In his afterword for the novelisation of Martin, Romero wrote: “Martin is a vampire in that he drinks the blood of his victims, but to categorise him as such, in the traditional sense, is to not only misunderstand him, but to forgive him in a way.”George A. Romero and Susanna Sparrow (1977): Martin For Cuda, that categorisation was Martin’s damnation, a designation that singled him out for death from the first moment they met. But for the audience, that categorisation serves to partly justify his violent behaviour. Romero challenges his audience to question why we so readily compromise our morals when faced with the tragic archetype of the vampire and whether anyone is so innately monstrous that we can perceive their attempts to restrain their urges as noble.
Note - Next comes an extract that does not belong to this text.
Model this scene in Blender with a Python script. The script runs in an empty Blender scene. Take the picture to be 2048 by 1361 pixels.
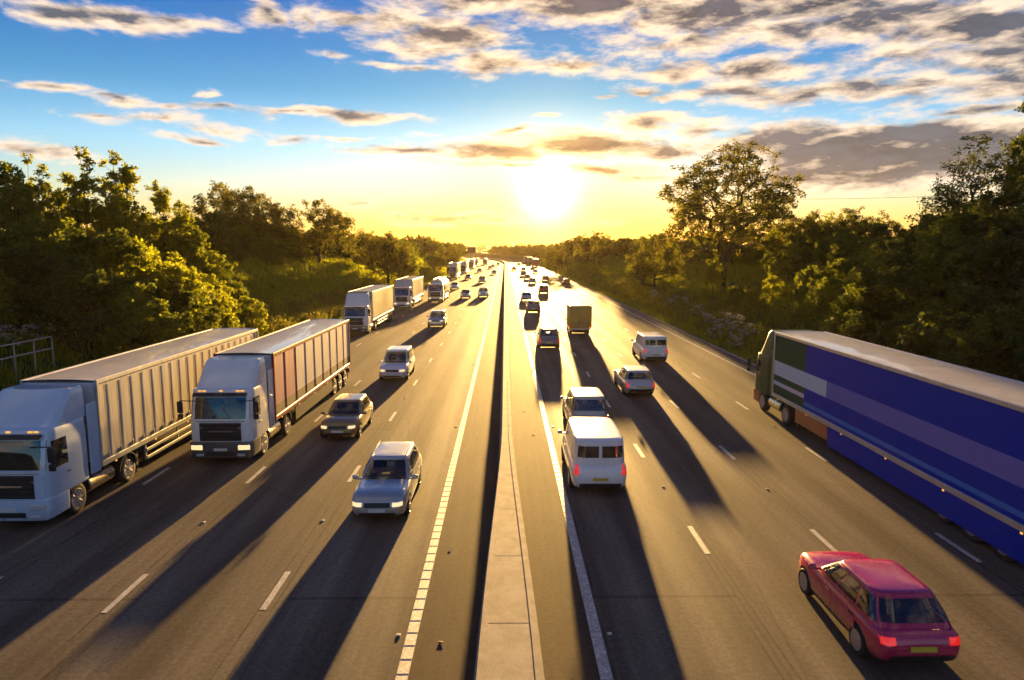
import bpy, bmesh, math, random
import numpy as np
from mathutils import Vector, Matrix, Euler

scene = bpy.context.scene
COL = scene.collection
rad = math.radians

# ------------------------------------------------------------------ camera
CAM_H = 8.42
PITCH, YAW = 7.4786, 0.5784
cam_d = bpy.data.cameras.new('camera')
cam_d.sensor_width = 36.0
cam_d.lens = 36.0 * 1375 / 2048
cam_d.clip_start = 0.1
cam_d.clip_end = 20000
cam = bpy.data.objects.new('camera', cam_d)
COL.objects.link(cam)
cam.location = (0, 0, CAM_H)
cam.rotation_euler = (rad(90 - PITCH), 0, rad(-YAW))
scene.camera = cam

# ------------------------------------------------------------------ exposure / render
scene.view_settings.view_transform = 'Standard'
scene.view_settings.look = 'None'
scene.view_settings.exposure = 2.45
scene.view_settings.gamma = 1.0
scene.view_settings.use_curve_mapping = False
scene.render.engine = 'CYCLES'
cy = scene.cycles
cy.use_denoising = True
cy.max_bounces = 6
cy.diffuse_bounces = 3
cy.glossy_bounces = 3
cy.transmission_bounces = 4
cy.transparent_max_bounces = 8
cy.volume_bounces = 0
cy.sample_clamp_indirect = 6.0
cy.caustics_reflective = False
cy.caustics_refractive = False

# ------------------------------------------------------------------ sun
SUN_AZ, SUN_EL = 3.48, 4.64           # degrees right of the road's direction, above the horizon
sun_dir = Vector((math.sin(rad(SUN_AZ)) * math.cos(rad(SUN_EL)),
                  math.cos(rad(SUN_AZ)) * math.cos(rad(SUN_EL)),
                  math.sin(rad(SUN_EL))))
sl = bpy.data.lights.new('sun', 'SUN')
sl.energy = 5.0
sl.angle = rad(0.8)
sl.color = (1.0, 0.585, 0.17)
so = bpy.data.objects.new('sun', sl)
COL.objects.link(so)
so.rotation_euler = sun_dir.to_track_quat('Z', 'Y').to_euler()
so.location = sun_dir * 500

# ------------------------------------------------------------------ node helpers
class NT:
    def __init__(s, tree): s.t = tree
    def n(s, typ, **kw):
        nd = s.t.nodes.new(typ)
        for k, v in kw.items(): setattr(nd, k, v)
        return nd
    def link(s, a, b): s.t.links.new(a, b)
    def put(s, sock, v):
        if isinstance(v, bpy.types.NodeSocket): s.t.links.new(v, sock)
        elif v is not None:
            if hasattr(sock.default_value, '__len__') and not hasattr(v, '__len__'):
                v = [v] * len(sock.default_value)
            if hasattr(sock.default_value, '__len__') and len(sock.default_value) == 4 and len(v) == 3:
                v = (*v, 1.0)
            sock.default_value = v
    def m(s, op, a, b=None, c=None, clamp=False):
        nd = s.n('ShaderNodeMath', operation=op, use_clamp=clamp)
        s.put(nd.inputs[0], a); s.put(nd.inputs[1], b); s.put(nd.inputs[2], c)
        return nd.outputs[0]
    def v(s, op, a, b=None, scale=None):
        nd = s.n('ShaderNodeVectorMath', operation=op)
        s.put(nd.inputs[0], a)
        if b is not None: s.put(nd.inputs[1], b)
        if scale is not None: s.put(nd.inputs['Scale'], scale)
        return nd.outputs['Value'] if op in ('LENGTH', 'DOT_PRODUCT', 'DISTANCE') else nd.outputs['Vector']
    def mix(s, f, a, b, blend='MIX'):
        nd = s.n('ShaderNodeMix', data_type='RGBA', blend_type=blend)
        s.put(nd.inputs['Factor'], f)
        s.put(nd.inputs[6], a); s.put(nd.inputs[7], b)
        return nd.outputs[2]
    def mr(s, x, a, b, c=0.0, d=1.0, smooth=True):
        nd = s.n('ShaderNodeMapRange', interpolation_type='SMOOTHSTEP' if smooth else 'LINEAR')
        for i, q in enumerate((x, a, b, c, d)): s.put(nd.inputs[i], q)
        return nd.outputs[0]
    def noise(s, vec, scale, detail=3.0, rough=0.5, dist=0.0, dim='3D'):
        nd = s.n('ShaderNodeTexNoise', noise_dimensions=dim)
        if vec is not None: s.put(nd.inputs['Vector'], vec)
        nd.inputs['Scale'].default_value = scale
        nd.inputs['Detail'].default_value = detail
        nd.inputs['Roughness'].default_value = rough
        nd.inputs['Distortion'].default_value = dist
        return nd.outputs[0]
    def sep(s, vec):
        nd = s.n('ShaderNodeSeparateXYZ'); s.put(nd.inputs[0], vec); return nd.outputs
    def comb(s, x, y, z):
        nd = s.n('ShaderNodeCombineXYZ')
        for i, q in enumerate((x, y, z)): s.put(nd.inputs[i], q)
        return nd.outputs[0]

# ------------------------------------------------------------------ sky
def px2azel(px, py):
    """direction (azimuth right of the road, elevation) in degrees that the photograph's clouds stand in"""
    th, yw, f = rad(PITCH), rad(YAW), 1375.0
    a, b = (px - 1024) / f, (680.5 - py) / f
    d = Vector((a, math.cos(th) + b * math.sin(th), -math.sin(th) + b * math.cos(th)))
    d.rotate(Euler((0, 0, -yw))); d.normalize()
    return math.degrees(math.atan2(d.x, d.y)), math.degrees(math.asin(d.z))

CLOUDS = [  # where clouds stand in the sky: x, y, half width, half height, weight
    (155, 32, 95, 20, .85), (255, 45, 110, 20, .8), (370, 52, 75, 17, .8), (512, 20, 34, 24, .75), (600, 36, 34, 14, .6), (690, 42, 95, 18, .75),
    (815, 45, 150, 36, .8), (900, 66, 110, 42, .95), (860, 95, 100, 26, .7), (1000, 132, 140, 24, .85), (1120, 128, 110, 17, .7), (800, 136, 90, 11, .7),
    (980, -5, 200, 30, .95), (1200, 4, 260, 38, 1.05), (1420, 26, 220, 46, 1.0), (1370, 84, 110, 26, .72), (1560, 62, 120, 32, .75), (1640, 4, 180, 36, 1.1),
    (1760, 36, 170, 42, .95), (1950, 46, 170, 44, 1.05), (1830, 110, 140, 26, .75), (2010, 112, 110, 30, .8), (2200, 60, 200, 90, 1.1), (1700, -90, 420, 90, 1.2), (1150, -80, 300, 60, 1.1),
    (1370, 140, 120, 22, .8), (1520, 140, 95, 30, 1.05), (1290, 182, 70, 15, .75), (1480, 178, 130, 20, .8), (1660, 182, 190, 24, .9), (1860, 172, 150, 20, .78), (2030, 168, 110, 26, .8), (1960, 215, 110, 15, .8), (1340, 195, 40, 10, .6),
    (1310, 245, 100, 16, .8), (1420, 255, 90, 16, .7), (1560, 285, 190, 36, 1.2), (1750, 297, 260, 50, 1.5), (1930, 302, 200, 54, 1.4), (1720, 345, 260, 34, 1.2), (1600, 350, 120, 24, .8), (2150, 310, 220, 50, 1.0),
    (1010, 297, 170, 24, 1.0), (1190, 290, 170, 28, 1.1), (1330, 295, 110, 20, .9), (820, 305, 130, 11, .75), (1000, 328, 140, 9, .7), (1200, 340, 110, 13, .85), (1290, 352, 80, 9, .65), (1030, 262, 60, 7, .7),
    (710, 238, 125, 13, .95), (590, 236, 75, 10, .7), (470, 220, 65, 8, .7), (330, 216, 45, 8, .55), (110, 180, 70, 10, .75), (225, 203, 55, 8, .65), (225, 236, 65, 11, .65), (335, 238, 60, 9, .65), (440, 258, 60, 10, .65), (395, 276, 80, 8, .75), (590, 282, 60, 9, .65), (720, 282, 60, 7, .6), (410, 187, 14, 8, .6), (436, 190, 16, 9, .65),
    (35, 292, 90, 17, .8), (920, 438, 105, 17, .9), (715, 412, 38, 11, .75), (840, 440, 60, 9, .7), (1240, 440, 60, 9, .5), (1000, 448, 90, 9, .7), (170, 322, 45, 5, .55), (665, 108, 30, 6, .5), (5, 160, 20, 5, .5), (1105, 240, 25, 4, .55), (1200, 197, 25, 4, .55),
]

def cloud_mask(t, d, P):
    x, y, z = t.sep(d)
    deg = 180 / math.pi
    u = t.m('MULTIPLY', t.m('ARCTAN2', x, y), deg)
    v = t.m('MULTIPLY', t.m('ARCSINE', z), deg)
    warp = t.n('ShaderNodeTexNoise'); t.put(warp.inputs['Vector'], P)
    warp.inputs['Scale'].default_value = 9; warp.inputs['Detail'].default_value = 2
    wv = t.v('SUBTRACT', warp.outputs['Color'], (.5, .5, .5))
    uv = t.v('ADD', t.comb(u, v, 0), t.v('MULTIPLY', wv, (5.5, 2.0, 0)))
    mask = None
    for (px, py, rx, ry, w) in CLOUDS:
        cu, cv = px2azel(px, py)
        k = 180 / math.pi / 1375
        q = t.v('MULTIPLY', t.v('SUBTRACT', uv, (cu, cv, 0)), (1 / (rx * k * 1.25), 1 / (ry * k * 1.25), 0))
        e = t.m('MULTIPLY_ADD', t.v('LENGTH', q), -w, w)
        mask = e if mask is None else t.m('MAXIMUM', mask, e)
    # open sky elsewhere goes on with the same broken cloud
    front = t.mr(t.m('ABSOLUTE', u), 44, 60)
    gen = t.m('MULTIPLY', front, t.m('MULTIPLY_ADD', t.noise(P, 2.6, 2, .5), 2.4, -1.25))
    mask = t.m('MAXIMUM', mask, t.m('SUBTRACT', gen, t.m('MULTIPLY', t.m('SUBTRACT', 1, front), 3)))
    return t.m('MAXIMUM', mask, -1.0)

SKY_K = 0.05
def build_world():
    w = bpy.data.worlds.new('World'); scene.world = w; w.use_nodes = True
    t = NT(w.node_tree); w.node_tree.nodes.clear()
    out = t.n('ShaderNodeOutputWorld'); bg = t.n('ShaderNodeBackground')
    bg.inputs['Strength'].default_value = SKY_K
    t.link(bg.outputs[0], out.inputs[0])
    sky = t.n('ShaderNodeTexSky', sky_type='NISHITA')
    sky.sun_disc = False
    sky.sun_elevation = rad(SUN_EL); sky.sun_rotation = rad(SUN_AZ)
    sky.altitude = 50; sky.air_density = 1.0; sky.dust_density = 0.3; sky.ozone_density = 3.0
    tc = t.n('ShaderNodeTexCoord')
    d = t.v('NORMALIZE', tc.outputs['Generated'])
    z = t.sep(d)[2]
    cosang = t.v('DOT_PRODUCT', d, tuple(sun_dir))
    ang = t.m('MULTIPLY', t.m('ARCCOSINE', t.m('MINIMUM', cosang, .999999)), 180 / math.pi)
    el = t.m('MULTIPLY', t.m('ARCSINE', z), 180 / math.pi)
    ramp = t.n('ShaderNodeValToRGB')
    t.put(ramp.inputs[0], t.m('DIVIDE', el, 30, clamp=True))
    stops = [(0, (.42, .25, .05)), (2.5, (.84, .68, .46)), (5, (.98, .92, .92)), (8, (.72, .96, 1.10)), (12, (.17, .60, .84)), (15, (.035, .46, .80)), (18.5, (.008, .36, .75)), (30, (.012, .33, .70))]
    el_ = ramp.color_ramp.elements
    while len(el_) < len(stops): el_.new(.5)
    for e, (p, c) in zip(el_, stops): e.position = p / 30; e.color = (*c, 1)
    base = t.v('MULTIPLY', sky.outputs[0], ramp.outputs[0])
    base = t.v('MULTIPLY', base, t.mix(t.m('EXPONENT', t.m('DIVIDE', ang, -11)), (1, 1, 1), t.mix(t.mr(el, 3.0, 10.0), (.30, .17, .02), (.42, .45, .52))))
    # aureole of forward-scattered sunlight round the sun
    def ex(s): return t.m('EXPONENT', t.m('DIVIDE', t.m('MULTIPLY', ang, -1), s))
    def ga(s): return t.m('EXPONENT', t.m('MULTIPLY', t.m('POWER', t.m('DIVIDE', ang, s), 2), -1))
    a1 = t.v('SCALE', (1.0, .86, .50), scale=t.m('ADD', t.m('MULTIPLY', ga(1.0), 40), t.m('MULTIPLY', ex(1.3), 27)))
    a2 = t.v('SCALE', (1.0, .55, .07), scale=t.m('MULTIPLY', ex(3.6), 3.2))
    a3 = t.v('SCALE', (1.0, .55, .12), scale=t.m('MULTIPLY', ex(9), .22))
    aur = t.v('ADD', t.v('ADD', a1, a2), a3)
    flat = lambda q: t.v('MULTIPLY', q, (1, 1, 3.2))
    P0 = flat(d)
    mask = cloud_mask(t, d, P0)
    to = t.v('NORMALIZE', t.v('SUBTRACT', tuple(sun_dir), d))
    P1 = flat(t.v('ADD', d, t.v('ADD', t.v('SCALE', to, scale=.006), (0, 0, -.009))))
    n0, n1 = t.noise(P0, 17, 7, .58, .35), t.noise(P1, 17, 4, .56, .35)
    nf = t.noise(P0, 62, 4, .6)
    D0 = t.m('ADD', t.m('MULTIPLY_ADD', mask, 1.5, -.20), t.m('ADD', t.m('MULTIPLY_ADD', n0, 2.3, -1.15), t.m('MULTIPLY_ADD', nf, .8, -.4)))
    alpha = t.mr(D0, -.30, .72)
    thick = t.mr(D0, .08, 1.5)
    lit = t.m('MULTIPLY', t.m('SUBTRACT', n0, n1), 3.2)
    lum = t.m('ADD', t.m('SUBTRACT', 1.0, t.m('MULTIPLY', thick, 1.15)), lit, clamp=True)
    near = ex(6.5)
    bright = t.mix(near, (4.3, 3.4, 2.55), (9.0, 5.6, 1.8))
    dark = t.mix(near, (.27, .35, .48), (2.2, .95, .15))
    dark = t.v('SCALE', dark, scale=t.mr(n1, .3, .7, .65, 1.5))
    cc = t.mix(t.mr(lum, .10, 1.0, 0, 1, False), dark, bright)
    low = t.mr(z, 0.0, .10, .55, 1.0)
    alpha = t.m('MULTIPLY', alpha, low)
    skyc = t.mix(t.m('MULTIPLY', alpha, .96), base, cc)
    dim = t.m('SUBTRACT', 1.0, t.m('MULTIPLY', alpha, t.m('MULTIPLY', thick, .92)))
    tot = t.v('ADD', skyc, t.v('SCALE', aur, scale=dim))
    t.link(tot, bg.inputs['Color'])
    w.cycles.sampling_method = 'MANUAL'; w.cycles.sample_map_resolution = 1024
build_world()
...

Romero’s assertion in the same afterword that “[monsters] exist in us and among us […] we should know. We created them.” suggests that our sympathies stem from a recognition that Martin’s violence is a reflection of our own base instincts; that the vampire’s urge for blood emerged from our attempts to mythologise and demystify the dark of the night. If what drives Martin’s actions stems from patterns of abuse and received notions of behaviour, Romero underlines that an audience’s ability to rise above the cycle of violence and empathise is no compromise at all. In fact, it might be all that separates us from the monsters.